Het hoger beroep dat uitsluitend betrekking heeft op de in eerste aanleg toegekende rechtsplegingsvergoeding, is in geld waardeerbaar, ook wanneer voor de eerste rechter een niet in geld waardeerbaar geschil voorlag.
In uitvoering van artikel 1022, tweede lid, Gerechtelijk Wetboek worden de bedragen van de rechtsplegingsvergoeding vastgesteld in het Tarief Rechtsplegingsvergoeding, rekening houdend met onder meer de aard van de zaak en belangrijkheid van het geschil.
Artikel 1, tweede lid, Tarief Rechtsplegingsvergoeding koppelt de rechtsplegingsvergoeding aan een procesverhouding, waarbij de in het gelijk gestelde partij wordt bijgestaan door een advocaat.
Een procesverhouding onderstelt dat een partij ten aanzien van een wederpartij een veroordeling nastreeft, minstens een constitutieve of declaratieve rechterlijke uitspraak.
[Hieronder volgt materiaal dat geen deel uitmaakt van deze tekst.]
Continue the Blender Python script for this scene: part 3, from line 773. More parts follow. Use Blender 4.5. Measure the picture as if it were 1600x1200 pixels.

Wanneer in het raam van een gerechtelijke vereffening-verdeling in de zin van de artikelen 1207 en volgende Gerechtelijk Wetboek een geschil omtrent de notariële werkzaamheden wordt gebracht voor de vereffeningsrechter waarbij de partijen tegenovergestelde standpunten innemen dan wel vorderingen instellen teneinde de vereffeningsrechter in de ene of andere zin te doen recht spreken, verkeren zij in een procesverhouding die aanleiding kan geven tot een rechtsplegingsvergoeding.